For Ch. 2, it’s nothing but smart. To any rational observer, the Ch. 4 anchor team of Walker and Postles has been ripe for the Nielsen taking for years. That Ch. 2 is now an unofficial Buffalo To L. A. and Back club (Beard, O’Connell and Maria Genero now as utility weather-caster) is more than an ample indication that they’re as serious as a heart attack about taking over TV news dominance in Buffalo.
Personally, I think it would be more than a pity if Scott Levin were to be bruised too badly in Ch. 2’s Beard bonanza. On the terrible night when the story of the crash of Flight 3407 broke during the 11 p. m. news, Levin, more than any other local news anchor, truly distinguished himself. And that’s when anchors prove their true mettle.
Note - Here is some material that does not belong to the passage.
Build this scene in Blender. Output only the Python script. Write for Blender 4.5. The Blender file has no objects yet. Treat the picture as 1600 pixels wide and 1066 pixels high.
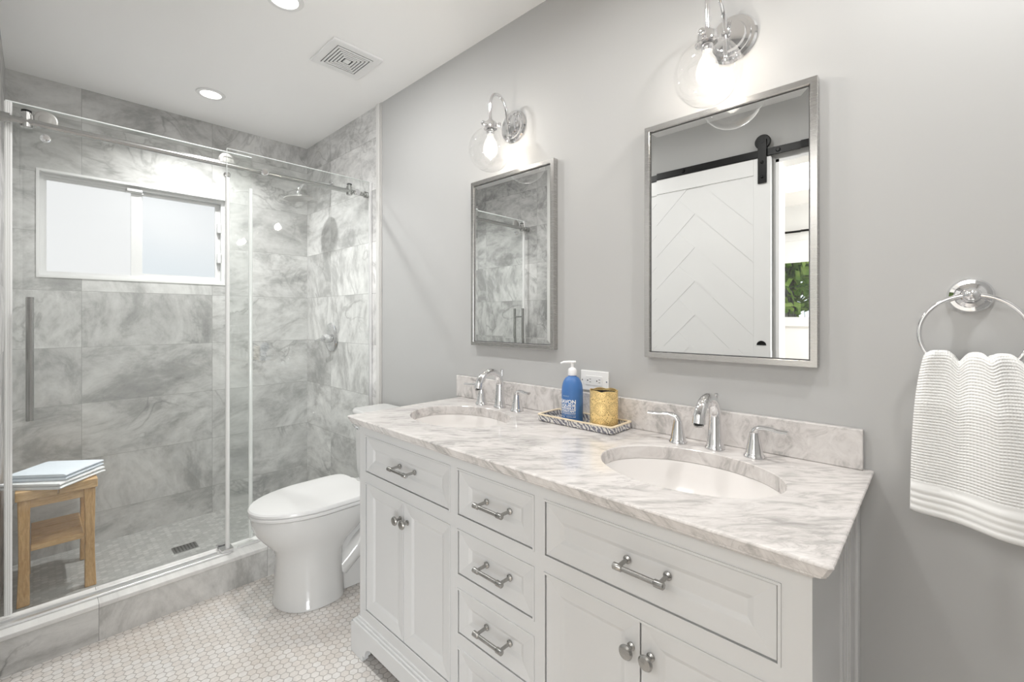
import bpy, bmesh, math, random
from mathutils import Vector, Matrix
PI = math.pi
SC = bpy.context.scene
COL = SC.collection
random.seed(7)

# ------------------------------------------------------------------ camera
F_PX, U0, HZ = 703.3, 800.0, 497.0
YAW = math.atan((800 - 56.6) / F_PX)
CAM = Vector((3.346, -1.36, 1.245))
cd = bpy.data.cameras.new('camera')
cam = bpy.data.objects.new('camera', cd)
COL.objects.link(cam)
cd.sensor_fit = 'HORIZONTAL'
cd.sensor_width = 36.0
cd.lens = F_PX / 1600.0 * 36.0
cd.shift_y = -(533.0 - HZ) / 1600.0
cd.clip_start = 0.01
cam.location = CAM
cam.rotation_euler = (PI / 2, 0, PI / 2 - YAW)      # looks towards -x, turned to +y
SC.camera = cam

# ------------------------------------------------------------------ world, light, exposure
SC.view_settings.view_transform = 'Standard'
SC.view_settings.look = 'None'
SC.view_settings.gamma = 1.0
SC.view_settings.exposure = 0.35
SC.view_settings.use_curve_mapping = False
w = bpy.data.worlds.new('sky')
SC.world = w
w.use_nodes = True
wb = w.node_tree.nodes['Background']
wb.inputs[0].default_value = (0.86, 0.93, 1.0, 1)
wb.inputs[1].default_value = 1.6
SC.cycles.use_denoising = True
SC.cycles.max_bounces = 14
SC.cycles.diffuse_bounces = 8
SC.cycles.glossy_bounces = 6
SC.cycles.transparent_max_bounces = 24
SC.cycles.sample_clamp_indirect = 6.0

DOWNLIGHT_W = 8.0
DOWNLIGHT_FACE = 5.0
BULB_W = 1.1
WINDOW_E = 0.78

def area(name, loc, rot, sx, sy, watts, color=(1, 1, 1), spread=PI, shape='RECTANGLE'):
    l = bpy.data.lights.new(name, 'AREA')
    l.shape = shape
    l.size = sx
    if shape in ('RECTANGLE', 'ELLIPSE'):
        l.size_y = sy
    l.energy = watts
    l.color = color
    l.spread = spread
    o = bpy.data.objects.new(name, l)
    COL.objects.link(o)
    o.location = loc
    o.rotation_euler = rot
    return o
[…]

Whatever happens, this much is certain—this is the biggest wave rocking the local TV news boat since Irv Weinstein retired, Carol Jasen left to get married and former Ch. 2 News director Ellen Crooke set up a tailor shop to outfit her reporters with red jackets and new attitudes.
Ch. 2 tried cosmetology and aggression and achieved some success. Now they’re going for heavyweight news experience as well.
It’s the continuing proof of a competitive new attitude—not Beard himself—that’s quite likely to be a game-changer on this side of the broadcast border.
As local sporting events go, TV News Polo isn’t quite up there with the Bills and the Sabres, but it’s not far behind either.